» **Exercise task**
Print only the lines from the top of the data through the line with "sc.camera = cam", both included, skipping every picture.

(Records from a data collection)
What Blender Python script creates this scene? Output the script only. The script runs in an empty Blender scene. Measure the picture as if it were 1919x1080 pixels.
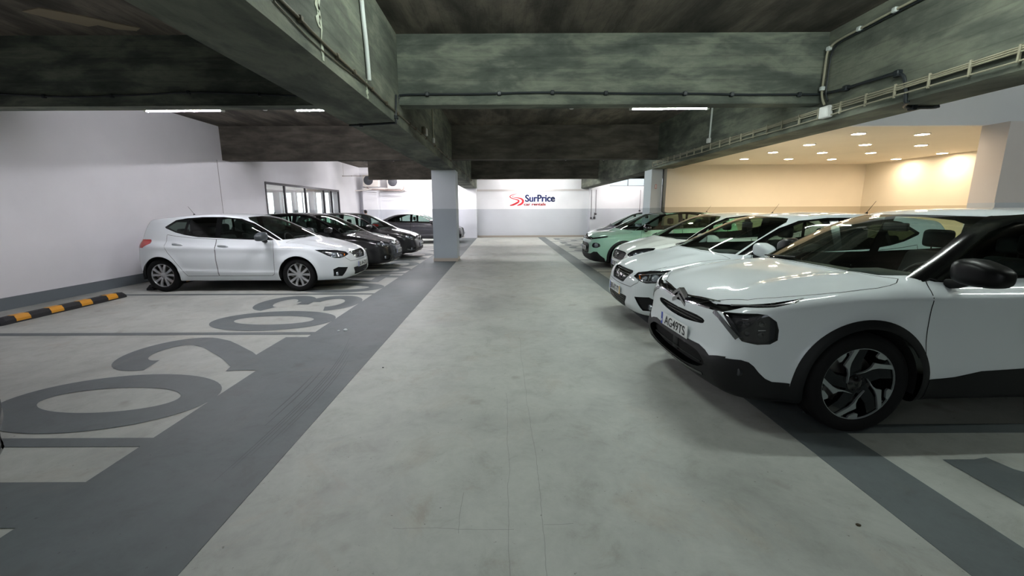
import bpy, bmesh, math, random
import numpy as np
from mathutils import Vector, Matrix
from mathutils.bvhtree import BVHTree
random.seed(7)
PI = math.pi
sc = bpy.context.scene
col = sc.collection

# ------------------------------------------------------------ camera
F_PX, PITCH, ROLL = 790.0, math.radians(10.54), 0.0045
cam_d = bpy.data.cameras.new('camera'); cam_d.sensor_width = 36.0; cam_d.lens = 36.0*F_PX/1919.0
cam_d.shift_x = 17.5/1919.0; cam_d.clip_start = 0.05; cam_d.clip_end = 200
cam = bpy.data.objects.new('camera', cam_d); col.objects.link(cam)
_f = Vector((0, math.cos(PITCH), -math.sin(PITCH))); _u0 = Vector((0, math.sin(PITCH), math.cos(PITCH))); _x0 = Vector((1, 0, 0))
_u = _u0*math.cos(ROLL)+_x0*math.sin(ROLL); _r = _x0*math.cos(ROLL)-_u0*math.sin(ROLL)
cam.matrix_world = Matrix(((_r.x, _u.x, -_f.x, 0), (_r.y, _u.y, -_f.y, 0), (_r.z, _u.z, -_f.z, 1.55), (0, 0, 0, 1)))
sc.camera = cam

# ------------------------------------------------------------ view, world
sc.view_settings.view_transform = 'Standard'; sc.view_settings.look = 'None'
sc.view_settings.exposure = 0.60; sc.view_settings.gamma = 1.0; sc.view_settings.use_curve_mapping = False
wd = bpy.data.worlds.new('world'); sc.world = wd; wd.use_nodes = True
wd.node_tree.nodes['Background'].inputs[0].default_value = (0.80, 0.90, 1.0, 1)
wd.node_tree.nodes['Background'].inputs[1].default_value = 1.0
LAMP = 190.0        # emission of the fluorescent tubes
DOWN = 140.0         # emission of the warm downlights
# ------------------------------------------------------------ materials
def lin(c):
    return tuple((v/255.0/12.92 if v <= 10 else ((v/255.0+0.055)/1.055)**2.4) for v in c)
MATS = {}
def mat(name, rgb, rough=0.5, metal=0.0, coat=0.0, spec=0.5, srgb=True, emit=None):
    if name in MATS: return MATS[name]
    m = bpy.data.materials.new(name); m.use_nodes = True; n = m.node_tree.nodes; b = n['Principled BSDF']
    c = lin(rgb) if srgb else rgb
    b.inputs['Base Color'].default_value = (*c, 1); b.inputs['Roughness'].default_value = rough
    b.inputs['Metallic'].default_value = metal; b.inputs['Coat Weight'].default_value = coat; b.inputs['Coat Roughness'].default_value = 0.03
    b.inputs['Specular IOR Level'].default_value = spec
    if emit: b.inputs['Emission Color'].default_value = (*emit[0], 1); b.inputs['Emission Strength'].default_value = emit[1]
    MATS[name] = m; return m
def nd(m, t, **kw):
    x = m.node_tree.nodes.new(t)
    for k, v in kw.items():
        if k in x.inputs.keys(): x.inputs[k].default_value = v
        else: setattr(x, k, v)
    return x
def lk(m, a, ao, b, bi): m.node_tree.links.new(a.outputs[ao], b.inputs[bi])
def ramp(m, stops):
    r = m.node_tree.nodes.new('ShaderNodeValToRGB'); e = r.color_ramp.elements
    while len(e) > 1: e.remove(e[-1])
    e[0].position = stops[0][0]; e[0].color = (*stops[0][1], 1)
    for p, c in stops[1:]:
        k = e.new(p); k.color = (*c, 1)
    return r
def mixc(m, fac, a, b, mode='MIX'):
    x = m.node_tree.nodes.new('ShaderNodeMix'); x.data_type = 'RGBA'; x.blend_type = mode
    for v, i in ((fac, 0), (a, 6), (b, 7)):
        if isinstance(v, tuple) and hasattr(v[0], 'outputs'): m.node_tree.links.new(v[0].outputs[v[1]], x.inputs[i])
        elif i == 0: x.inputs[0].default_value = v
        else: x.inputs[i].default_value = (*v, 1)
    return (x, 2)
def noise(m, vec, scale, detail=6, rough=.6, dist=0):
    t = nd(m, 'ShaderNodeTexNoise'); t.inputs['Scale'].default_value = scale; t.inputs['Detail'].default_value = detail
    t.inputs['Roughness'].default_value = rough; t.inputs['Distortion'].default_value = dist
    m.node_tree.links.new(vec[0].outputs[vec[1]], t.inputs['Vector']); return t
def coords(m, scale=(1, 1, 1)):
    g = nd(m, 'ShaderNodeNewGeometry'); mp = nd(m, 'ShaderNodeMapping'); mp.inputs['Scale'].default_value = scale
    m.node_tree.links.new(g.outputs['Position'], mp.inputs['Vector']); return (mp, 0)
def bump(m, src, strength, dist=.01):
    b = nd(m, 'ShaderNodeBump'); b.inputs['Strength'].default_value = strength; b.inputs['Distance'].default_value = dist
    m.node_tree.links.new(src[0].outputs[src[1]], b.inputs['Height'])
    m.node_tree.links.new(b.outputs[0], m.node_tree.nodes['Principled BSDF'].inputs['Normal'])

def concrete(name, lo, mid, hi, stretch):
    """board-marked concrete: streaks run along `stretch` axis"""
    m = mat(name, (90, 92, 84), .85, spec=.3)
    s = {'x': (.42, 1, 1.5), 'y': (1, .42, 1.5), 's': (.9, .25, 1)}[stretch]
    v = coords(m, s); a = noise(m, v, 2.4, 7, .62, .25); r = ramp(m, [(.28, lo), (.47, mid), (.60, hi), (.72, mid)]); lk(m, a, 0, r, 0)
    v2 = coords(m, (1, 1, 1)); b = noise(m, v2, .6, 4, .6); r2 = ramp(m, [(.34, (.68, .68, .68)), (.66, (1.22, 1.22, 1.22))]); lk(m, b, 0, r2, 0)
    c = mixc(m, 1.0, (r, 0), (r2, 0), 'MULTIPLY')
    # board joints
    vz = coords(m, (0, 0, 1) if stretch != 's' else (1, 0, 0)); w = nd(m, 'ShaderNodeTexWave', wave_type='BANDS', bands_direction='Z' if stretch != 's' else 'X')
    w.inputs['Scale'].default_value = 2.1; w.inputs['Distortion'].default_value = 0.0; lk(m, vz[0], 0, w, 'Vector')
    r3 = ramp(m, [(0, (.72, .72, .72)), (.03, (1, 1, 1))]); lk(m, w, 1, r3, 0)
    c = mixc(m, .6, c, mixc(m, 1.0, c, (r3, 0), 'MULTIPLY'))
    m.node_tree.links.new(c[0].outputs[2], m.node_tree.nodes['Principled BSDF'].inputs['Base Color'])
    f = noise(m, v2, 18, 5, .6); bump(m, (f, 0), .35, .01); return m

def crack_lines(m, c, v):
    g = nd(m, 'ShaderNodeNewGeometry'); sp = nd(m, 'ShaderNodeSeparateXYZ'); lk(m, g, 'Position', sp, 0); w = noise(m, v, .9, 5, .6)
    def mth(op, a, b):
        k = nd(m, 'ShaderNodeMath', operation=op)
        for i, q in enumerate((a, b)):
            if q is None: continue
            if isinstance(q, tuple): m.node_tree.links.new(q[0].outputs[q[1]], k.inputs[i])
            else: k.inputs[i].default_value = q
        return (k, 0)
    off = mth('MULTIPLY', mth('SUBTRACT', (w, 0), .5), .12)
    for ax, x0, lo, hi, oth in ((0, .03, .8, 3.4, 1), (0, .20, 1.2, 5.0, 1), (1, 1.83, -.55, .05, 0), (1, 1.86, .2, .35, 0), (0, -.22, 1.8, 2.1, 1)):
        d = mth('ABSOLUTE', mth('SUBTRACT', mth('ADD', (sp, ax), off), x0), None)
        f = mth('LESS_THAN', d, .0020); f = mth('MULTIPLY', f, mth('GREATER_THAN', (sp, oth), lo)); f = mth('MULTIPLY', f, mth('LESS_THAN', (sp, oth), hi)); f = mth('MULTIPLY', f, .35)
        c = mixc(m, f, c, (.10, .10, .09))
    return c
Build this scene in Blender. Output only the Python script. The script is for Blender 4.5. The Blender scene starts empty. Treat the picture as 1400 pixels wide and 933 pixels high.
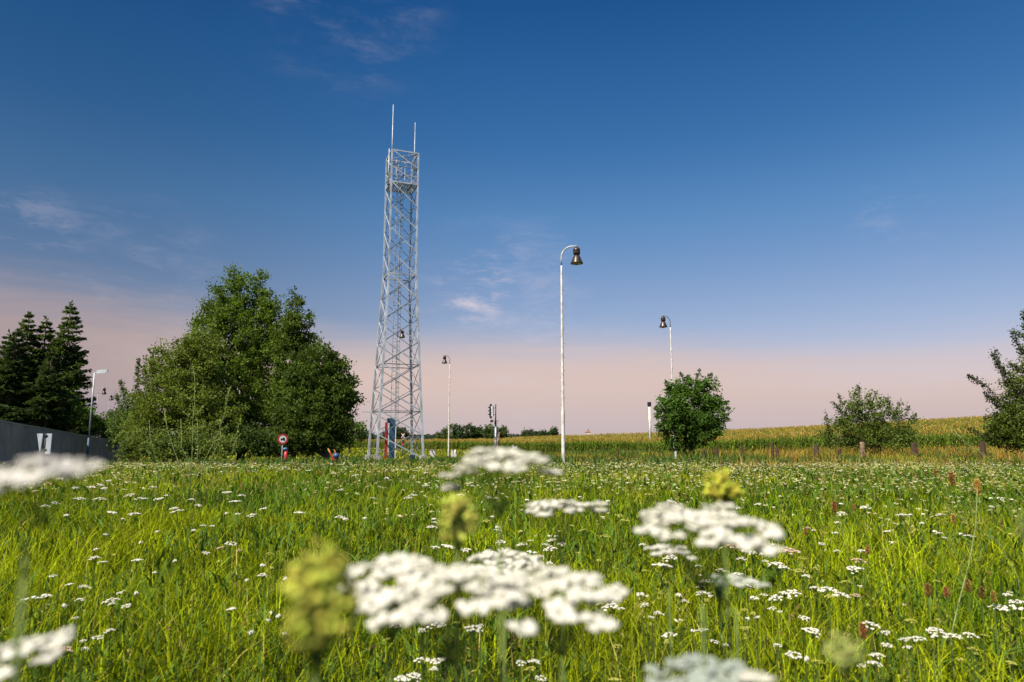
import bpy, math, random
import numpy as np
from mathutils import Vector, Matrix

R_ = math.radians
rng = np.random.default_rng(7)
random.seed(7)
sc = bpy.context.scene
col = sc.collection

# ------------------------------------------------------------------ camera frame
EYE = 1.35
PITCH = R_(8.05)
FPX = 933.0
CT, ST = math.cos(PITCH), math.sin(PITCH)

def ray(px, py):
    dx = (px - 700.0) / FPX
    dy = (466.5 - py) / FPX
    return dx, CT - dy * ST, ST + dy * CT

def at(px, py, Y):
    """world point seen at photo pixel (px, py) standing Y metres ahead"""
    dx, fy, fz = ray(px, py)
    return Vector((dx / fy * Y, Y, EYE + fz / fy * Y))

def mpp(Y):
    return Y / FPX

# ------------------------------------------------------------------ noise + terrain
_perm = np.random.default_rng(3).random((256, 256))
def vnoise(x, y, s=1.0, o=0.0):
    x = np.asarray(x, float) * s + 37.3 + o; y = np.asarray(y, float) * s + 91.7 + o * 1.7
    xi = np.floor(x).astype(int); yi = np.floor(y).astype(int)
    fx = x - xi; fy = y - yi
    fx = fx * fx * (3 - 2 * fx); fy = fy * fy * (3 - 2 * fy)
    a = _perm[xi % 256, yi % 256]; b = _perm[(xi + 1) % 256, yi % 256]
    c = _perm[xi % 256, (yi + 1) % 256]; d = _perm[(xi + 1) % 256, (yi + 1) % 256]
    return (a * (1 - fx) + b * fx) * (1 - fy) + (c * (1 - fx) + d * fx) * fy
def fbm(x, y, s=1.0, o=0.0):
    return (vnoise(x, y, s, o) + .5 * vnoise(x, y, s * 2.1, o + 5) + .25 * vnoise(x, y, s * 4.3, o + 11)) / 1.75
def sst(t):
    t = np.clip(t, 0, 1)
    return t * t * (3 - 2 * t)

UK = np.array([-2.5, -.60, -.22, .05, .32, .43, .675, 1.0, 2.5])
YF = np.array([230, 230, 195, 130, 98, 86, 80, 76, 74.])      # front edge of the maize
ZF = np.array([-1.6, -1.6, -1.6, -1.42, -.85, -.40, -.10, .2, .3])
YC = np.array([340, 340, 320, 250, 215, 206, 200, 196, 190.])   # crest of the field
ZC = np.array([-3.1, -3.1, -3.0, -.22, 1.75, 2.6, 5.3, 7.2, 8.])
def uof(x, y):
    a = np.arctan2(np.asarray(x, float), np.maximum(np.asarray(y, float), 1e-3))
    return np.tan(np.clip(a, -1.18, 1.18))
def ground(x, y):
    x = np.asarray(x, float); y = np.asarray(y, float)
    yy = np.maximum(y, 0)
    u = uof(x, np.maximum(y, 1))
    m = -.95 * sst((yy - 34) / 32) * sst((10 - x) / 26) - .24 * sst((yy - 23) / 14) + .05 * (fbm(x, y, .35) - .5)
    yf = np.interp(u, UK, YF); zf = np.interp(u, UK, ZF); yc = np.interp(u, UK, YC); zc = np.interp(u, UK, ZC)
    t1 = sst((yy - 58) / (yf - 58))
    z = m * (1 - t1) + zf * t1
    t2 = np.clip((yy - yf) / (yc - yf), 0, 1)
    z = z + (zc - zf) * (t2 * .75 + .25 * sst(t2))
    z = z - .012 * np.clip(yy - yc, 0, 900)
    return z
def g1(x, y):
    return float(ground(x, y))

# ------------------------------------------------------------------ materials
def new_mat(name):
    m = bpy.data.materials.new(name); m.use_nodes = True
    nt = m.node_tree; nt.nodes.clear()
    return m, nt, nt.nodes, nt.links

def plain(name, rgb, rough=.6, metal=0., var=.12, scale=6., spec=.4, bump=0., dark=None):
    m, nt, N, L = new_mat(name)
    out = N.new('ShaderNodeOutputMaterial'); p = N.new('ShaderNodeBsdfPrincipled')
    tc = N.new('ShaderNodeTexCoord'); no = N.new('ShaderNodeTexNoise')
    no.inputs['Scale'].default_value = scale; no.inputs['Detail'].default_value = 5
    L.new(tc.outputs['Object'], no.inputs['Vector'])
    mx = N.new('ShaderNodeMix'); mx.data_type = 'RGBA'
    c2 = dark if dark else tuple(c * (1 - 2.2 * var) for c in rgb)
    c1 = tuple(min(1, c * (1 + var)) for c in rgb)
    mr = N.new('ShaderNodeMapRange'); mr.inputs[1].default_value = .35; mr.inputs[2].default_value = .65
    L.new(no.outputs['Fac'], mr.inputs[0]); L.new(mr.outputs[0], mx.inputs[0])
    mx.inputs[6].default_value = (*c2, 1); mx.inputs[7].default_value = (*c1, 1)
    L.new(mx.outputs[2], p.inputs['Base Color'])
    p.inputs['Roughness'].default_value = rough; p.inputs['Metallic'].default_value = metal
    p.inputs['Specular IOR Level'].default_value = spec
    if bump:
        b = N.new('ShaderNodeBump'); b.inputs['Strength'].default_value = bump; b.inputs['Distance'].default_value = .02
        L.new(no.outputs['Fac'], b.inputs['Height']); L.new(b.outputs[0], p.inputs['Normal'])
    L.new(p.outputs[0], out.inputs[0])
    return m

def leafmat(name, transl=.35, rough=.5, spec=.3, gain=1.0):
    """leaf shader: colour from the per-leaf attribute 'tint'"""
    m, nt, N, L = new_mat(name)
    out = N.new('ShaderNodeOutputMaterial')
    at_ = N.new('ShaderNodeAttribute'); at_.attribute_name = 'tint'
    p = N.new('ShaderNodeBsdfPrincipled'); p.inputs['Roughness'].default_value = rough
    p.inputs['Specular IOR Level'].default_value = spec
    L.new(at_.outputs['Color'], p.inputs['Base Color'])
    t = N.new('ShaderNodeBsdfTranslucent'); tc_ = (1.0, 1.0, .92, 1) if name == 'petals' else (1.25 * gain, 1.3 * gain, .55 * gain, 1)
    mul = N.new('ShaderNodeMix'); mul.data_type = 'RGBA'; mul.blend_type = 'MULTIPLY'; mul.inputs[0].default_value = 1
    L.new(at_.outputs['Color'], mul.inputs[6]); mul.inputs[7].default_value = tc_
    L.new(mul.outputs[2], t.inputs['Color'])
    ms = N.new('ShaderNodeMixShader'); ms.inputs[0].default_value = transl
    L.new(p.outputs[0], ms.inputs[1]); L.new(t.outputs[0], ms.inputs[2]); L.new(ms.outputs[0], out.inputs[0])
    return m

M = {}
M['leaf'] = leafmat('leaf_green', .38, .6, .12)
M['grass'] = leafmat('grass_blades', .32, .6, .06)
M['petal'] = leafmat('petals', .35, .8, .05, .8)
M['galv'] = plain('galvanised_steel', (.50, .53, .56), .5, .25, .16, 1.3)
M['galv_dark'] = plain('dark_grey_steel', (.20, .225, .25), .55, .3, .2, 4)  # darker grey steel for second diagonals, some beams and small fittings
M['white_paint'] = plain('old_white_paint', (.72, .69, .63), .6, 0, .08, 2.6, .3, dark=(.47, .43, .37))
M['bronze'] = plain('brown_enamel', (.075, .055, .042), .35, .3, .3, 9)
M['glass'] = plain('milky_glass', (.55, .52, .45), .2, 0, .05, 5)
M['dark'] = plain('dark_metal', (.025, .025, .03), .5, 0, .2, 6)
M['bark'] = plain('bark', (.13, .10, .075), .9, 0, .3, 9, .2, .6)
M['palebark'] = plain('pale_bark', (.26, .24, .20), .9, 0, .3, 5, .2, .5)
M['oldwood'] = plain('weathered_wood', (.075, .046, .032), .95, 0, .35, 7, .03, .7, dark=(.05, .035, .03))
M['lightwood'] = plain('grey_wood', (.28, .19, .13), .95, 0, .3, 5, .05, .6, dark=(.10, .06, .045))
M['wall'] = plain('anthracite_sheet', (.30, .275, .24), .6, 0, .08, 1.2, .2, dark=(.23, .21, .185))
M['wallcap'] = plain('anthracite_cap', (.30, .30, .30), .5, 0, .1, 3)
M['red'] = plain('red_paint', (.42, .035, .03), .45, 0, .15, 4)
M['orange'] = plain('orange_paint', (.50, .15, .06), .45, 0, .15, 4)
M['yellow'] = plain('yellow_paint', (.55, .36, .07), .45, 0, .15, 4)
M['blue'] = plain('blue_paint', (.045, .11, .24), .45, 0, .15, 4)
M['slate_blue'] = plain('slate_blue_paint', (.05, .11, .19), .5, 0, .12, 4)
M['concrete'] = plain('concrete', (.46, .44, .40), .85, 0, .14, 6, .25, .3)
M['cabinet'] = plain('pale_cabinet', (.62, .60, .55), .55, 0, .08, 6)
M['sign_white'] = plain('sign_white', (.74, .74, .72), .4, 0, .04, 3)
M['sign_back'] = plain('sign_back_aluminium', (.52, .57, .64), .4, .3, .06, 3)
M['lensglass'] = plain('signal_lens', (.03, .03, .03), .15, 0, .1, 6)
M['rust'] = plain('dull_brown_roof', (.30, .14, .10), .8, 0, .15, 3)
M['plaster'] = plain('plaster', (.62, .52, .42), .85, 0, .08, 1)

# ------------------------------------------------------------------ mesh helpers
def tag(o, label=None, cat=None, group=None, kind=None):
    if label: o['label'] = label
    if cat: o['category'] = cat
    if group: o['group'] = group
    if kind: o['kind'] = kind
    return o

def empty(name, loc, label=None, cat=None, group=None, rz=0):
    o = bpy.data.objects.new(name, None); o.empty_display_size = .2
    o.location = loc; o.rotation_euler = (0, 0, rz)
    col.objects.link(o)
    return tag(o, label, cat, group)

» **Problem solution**
What Blender Python script creates this scene? Output the script only. The script runs in an empty Blender scene. Measure the picture as if it were 1919x1080 pixels.
import bpy, bmesh, math, random
import numpy as np
from mathutils import Vector, Matrix
from mathutils.bvhtree import BVHTree
random.seed(7)
PI = math.pi
sc = bpy.context.scene
col = sc.collection

# ------------------------------------------------------------ camera
F_PX, PITCH, ROLL = 790.0, math.radians(10.54), 0.0045
cam_d = bpy.data.cameras.new('camera'); cam_d.sensor_width = 36.0; cam_d.lens = 36.0*F_PX/1919.0
cam_d.shift_x = 17.5/1919.0; cam_d.clip_start = 0.05; cam_d.clip_end = 200
cam = bpy.data.objects.new('camera', cam_d); col.objects.link(cam)
_f = Vector((0, math.cos(PITCH), -math.sin(PITCH))); _u0 = Vector((0, math.sin(PITCH), math.cos(PITCH))); _x0 = Vector((1, 0, 0))
_u = _u0*math.cos(ROLL)+_x0*math.sin(ROLL); _r = _x0*math.cos(ROLL)-_u0*math.sin(ROLL)
cam.matrix_world = Matrix(((_r.x, _u.x, -_f.x, 0), (_r.y, _u.y, -_f.y, 0), (_r.z, _u.z, -_f.z, 1.55), (0, 0, 0, 1)))
sc.camera = cam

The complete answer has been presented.